Source records:

────────

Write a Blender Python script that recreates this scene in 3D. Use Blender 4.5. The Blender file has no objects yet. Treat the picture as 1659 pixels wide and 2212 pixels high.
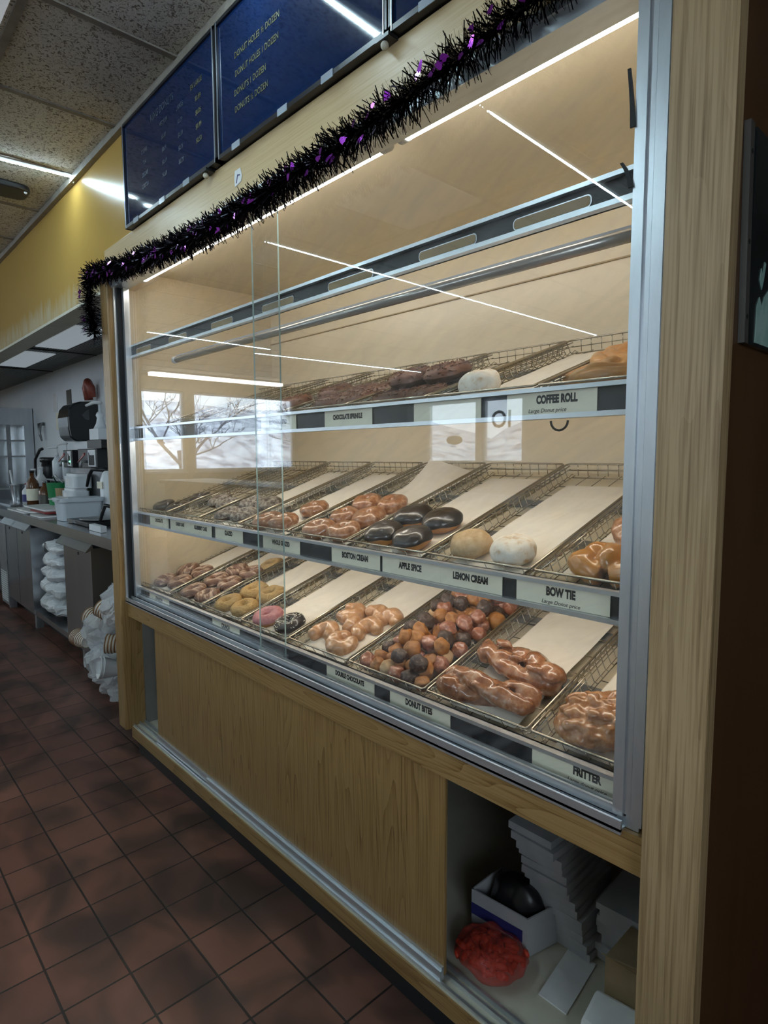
import bpy, math, random
from mathutils import Vector, Matrix, noise
random.seed(7)
S = bpy.context.scene
COL = S.collection
PI = math.pi

# ------------------------------------------------------------------ camera
cam_d = bpy.data.cameras.new('camera')
cam = bpy.data.objects.new('camera', cam_d)
COL.objects.link(cam)
cam_d.sensor_fit = 'HORIZONTAL'
cam_d.sensor_width = 36.0
cam_d.lens = 1312.516 / 1659.0 * 36.0
cam_d.clip_start = 0.02
_y, _p, _r = math.radians(47.19138), math.radians(-5.30057), math.radians(-0.20233)
_f = Vector((-math.sin(_y) * math.cos(_p), math.cos(_y) * math.cos(_p), math.sin(_p)))
_x = Vector((math.cos(_y), math.sin(_y), 0))
_u = _x.cross(_f)
_X = math.cos(_r) * _x + math.sin(_r) * _u
_U = -math.sin(_r) * _x + math.cos(_r) * _u
cam.matrix_world = Matrix(((_X.x, _U.x, -_f.x, 2.53178), (_X.y, _U.y, -_f.y, -0.96799), (_X.z, _U.z, -_f.z, 1.35426), (0, 0, 0, 1)))
S.camera = cam

# ------------------------------------------------------------------ view, world, light levels
S.view_settings.view_transform = 'Standard'
S.view_settings.look = 'None'
S.view_settings.gamma = 1.0
S.view_settings.use_curve_mapping = False
S.view_settings.exposure = 0.8
try:
    S.cycles.use_denoising = True
    S.cycles.max_bounces = 10
    S.cycles.diffuse_bounces = 5
    S.cycles.glossy_bounces = 5
    S.cycles.transparent_max_bounces = 32
    S.cycles.sample_clamp_indirect = 6.0
    S.cycles.caustics_reflective = False
    S.cycles.caustics_refractive = False
except Exception:
    pass
SKY = 4.6            # daylight outside
TUBE = 9.0           # fluorescent tubes at the top of the case
SHELF_TUBE = 8.5     # tubes tucked behind the shelf lips
LED = 130.0           # led strips on the ceiling
SOFFIT = 0.13         # added glow panels standing in for the streak on the soffit
FIXT = 7.0           # fluorescent ceiling fixtures
w = bpy.data.worlds.new('world')
S.world = w
w.use_nodes = True
bg = w.node_tree.nodes['Background']
bg.inputs[0].default_value = (0.74, 0.87, 1.0, 1)
bg.inputs[1].default_value = SKY

def portal(name, loc, rot, sx, sy):
    l = bpy.data.lights.new(name, 'AREA')
    l.shape = 'RECTANGLE'; l.size = sx; l.size_y = sy
    o = bpy.data.objects.new(name, l); COL.objects.link(o)
    o.location = loc; o.rotation_euler = rot
    try: l.cycles.is_portal = True
    except Exception: pass
portal('daylight_portal', (-7.62, -3.21, 1.78), (0, -PI / 2, 0), 1.36, 0.78)
portal('daylight_portal', (-7.62, -4.83, 1.78), (0, -PI / 2, 0), 1.36, 2.14)
portal('daylight_portal', (-3.98, -6.62, 1.75), (PI / 2, 0, 0), 1.05, 1.0)
portal('daylight_portal', (2.45, -6.62, 1.95), (PI / 2, 0, 0), 3.7, 1.1)  # portal of the added storefront window
portal('daylight_portal', (4.72, -2.2, 1.8), (0, PI / 2, 0), 1.2, 1.8)  # portal of the added side window
portal('daylight_portal', (-2.98, -6.62, 1.75), (PI / 2, 0, 0), 0.75, 1.0)

# ------------------------------------------------------------------ materials
def nt(name):
    m = bpy.data.materials.new(name); m.use_nodes = True
    return m, m.node_tree.nodes, m.node_tree.links, m.node_tree.nodes['Principled BSDF']

def mat(name, c, rough=0.5, metal=0.0, emit=0.0, ecol=None, coat=0.0, spec=0.5, sss=0.0):
    m, N, L, b = nt(name)
    b.inputs['Base Color'].default_value = (*c, 1)
    b.inputs['Roughness'].default_value = rough
    b.inputs['Metallic'].default_value = metal
    b.inputs['Specular IOR Level'].default_value = spec
    b.inputs['Coat Weight'].default_value = coat
    b.inputs['Coat Roughness'].default_value = 0.15
    if sss:
        b.inputs['Subsurface Weight'].default_value = sss
        b.inputs['Subsurface Radius'].default_value = (0.02, 0.01, 0.006)
    if emit:
        b.inputs['Emission Color'].default_value = (*(ecol or c), 1)
        b.inputs['Emission Strength'].default_value = emit
    return m

def ramp(N, L, src, stops):
    r = N.new('ShaderNodeValToRGB')
    L.new(src, r.inputs[0])
    e = r.color_ramp.elements
    while len(e) < len(stops): e.new(0.5)
    for k, (p, c) in enumerate(stops):
        e[k].position = p; e[k].color = (*c, 1)
    return r.outputs[0]

def coords(N, L, scale=(1, 1, 1), loc=(0, 0, 0), rot=(0, 0, 0)):
    t = N.new('ShaderNodeTexCoord'); mp = N.new('ShaderNodeMapping')
    mp.inputs['Scale'].default_value = scale; mp.inputs['Location'].default_value = loc; mp.inputs['Rotation'].default_value = rot
    L.new(t.outputs['Object'], mp.inputs['Vector'])
    return mp.outputs['Vector']

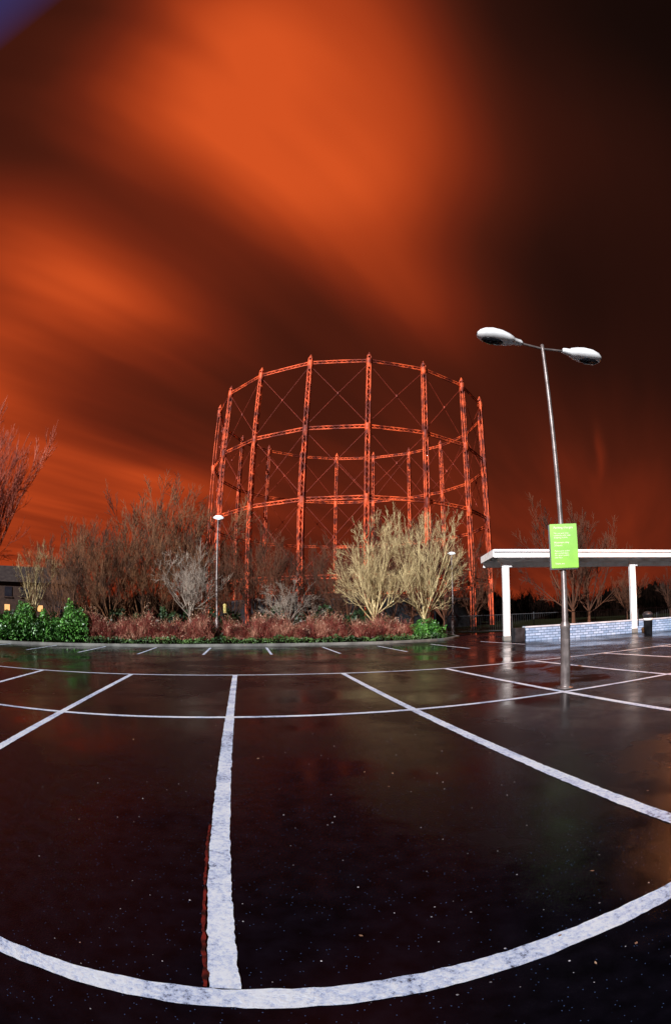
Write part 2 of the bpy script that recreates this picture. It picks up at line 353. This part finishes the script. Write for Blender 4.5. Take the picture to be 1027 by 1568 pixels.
# ------------------------------------------------------------------ trees
def rot(v,ax,ang): return Matrix.Rotation(ang,3,ax)@v
def grow_tree(h,r0,trunk,spread,levels_,kids,lens,minr,up=.25,seed=1,wob=.12,lean=(0,0),limb=(.42,.62),tw=(.5,.75)):
    rd=random.Random(seed);S=[]
    def branch(p,d,ln,r,lv):
        seg=(5,4,3,2,2)[lv]
        pts=[p];rs=[r];dd=d.copy()
        for i in range(seg):
            dd=(dd+Vector((rd.gauss(0,wob),rd.gauss(0,wob),rd.gauss(0,wob)+up*.25))).normalized()
            q=pts[-1]+dd*(ln/seg);rn=max(minr*.7,r*(1-.62*(i+1)/seg))
            S.append((*pts[-1],*q,rs[-1],rn));pts.append(q);rs.append(rn)
        if lv<levels_:
            n=kids[lv]
            for k in range(n):
                t=rd.uniform(.2,1.0) if lv>0 else rd.uniform(.12,.98)
                if k==0:t=1.0
                f=t*seg;i=min(seg-1,int(f));q=pts[i].lerp(pts[i+1],f-i)
                ax=Vector((rd.gauss(0,1),rd.gauss(0,1),rd.gauss(0,.5)));ax=ax-dd*ax.dot(dd)
                ax=ax.normalized() if ax.length>.01 else Vector((1,0,0))
                ang=rd.uniform(.35,1.0)*spread*(.4 if k==0 else 1)
                nd=rot(dd,ax,ang);rr=max(minr,(r*(1-.62*t))*rd.uniform(*tw))
                branch(q,nd,ln*lens[lv]*rd.uniform(.7,1.15)*(1.15-.45*t),rr,lv+1)
    tr=h*trunk
    base=Vector((0,0,-.1));top=Vector((lean[0]*tr,lean[1]*tr,tr));mid=base.lerp(top,.5)+Vector((rd.gauss(0,.04),rd.gauss(0,.04),0))
    S.append((*base,*mid,r0*1.25,r0));S.append((*mid,*top,r0,r0*.9))
    nl=kids[-1]
    for k in range(nl):
        az=2*math.pi*(k*.618+rd.random()*.15);tl=spread*(.15+1.1*(k/nl))
        d=Vector((math.cos(az)*math.sin(tl),math.sin(az)*math.sin(tl),math.cos(tl)))
        st=base.lerp(top,rd.uniform(.7,1.0))
        branch(st,d,(h-tr)*rd.uniform(.62,.78)*(1 if tl<.7 else .85),r0*rd.uniform(*limb),0)
    return np.array(S)
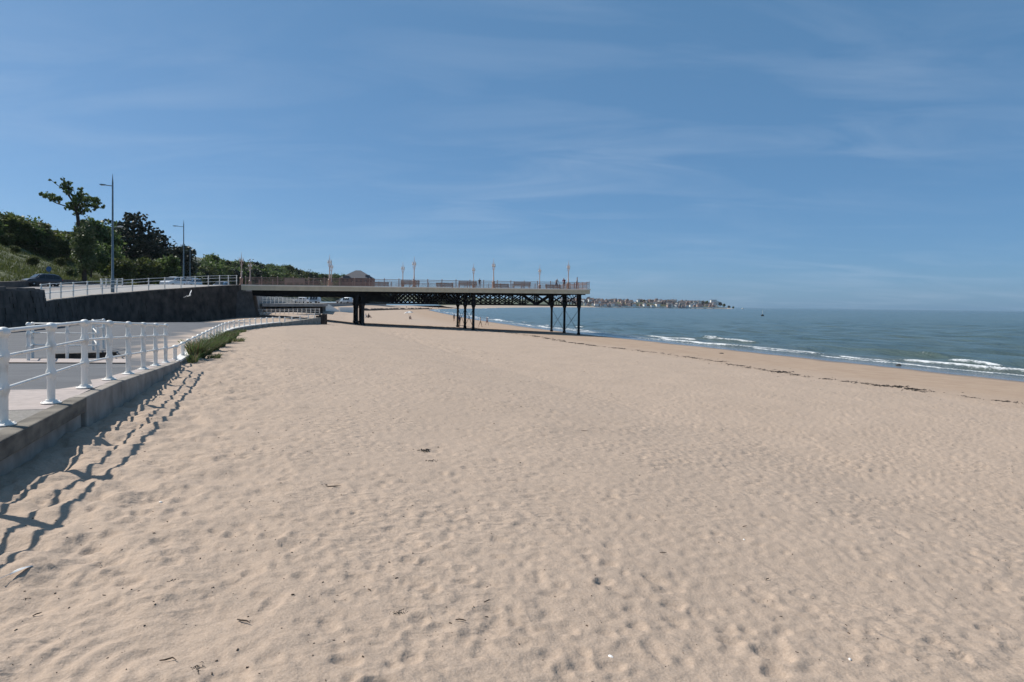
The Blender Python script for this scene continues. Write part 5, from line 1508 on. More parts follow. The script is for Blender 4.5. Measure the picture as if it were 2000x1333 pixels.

────────

Starting at the top of the listing above, reproduce each line up to and including the one with "S.camera = cam"; omit the pictures.

Write a Blender Python script that recreates this scene in 3D. Use Blender 4.5. The Blender file has no objects yet. Treat the picture as 1659 pixels wide and 2212 pixels high.
import bpy, math, random
from mathutils import Vector, Matrix, noise
random.seed(7)
S = bpy.context.scene
COL = S.collection
PI = math.pi

# ------------------------------------------------------------------ camera
cam_d = bpy.data.cameras.new('camera')
cam = bpy.data.objects.new('camera', cam_d)
COL.objects.link(cam)
cam_d.sensor_fit = 'HORIZONTAL'
cam_d.sensor_width = 36.0
cam_d.lens = 1312.516 / 1659.0 * 36.0
cam_d.clip_start = 0.02
_y, _p, _r = math.radians(47.19138), math.radians(-5.30057), math.radians(-0.20233)
_f = Vector((-math.sin(_y) * math.cos(_p), math.cos(_y) * math.cos(_p), math.sin(_p)))
_x = Vector((math.cos(_y), math.sin(_y), 0))
_u = _x.cross(_f)
_X = math.cos(_r) * _x + math.sin(_r) * _u
_U = -math.sin(_r) * _x + math.cos(_r) * _u
cam.matrix_world = Matrix(((_X.x, _U.x, -_f.x, 2.53178), (_X.y, _U.y, -_f.y, -0.96799), (_X.z, _U.z, -_f.z, 1.35426), (0, 0, 0, 1)))
S.camera = cam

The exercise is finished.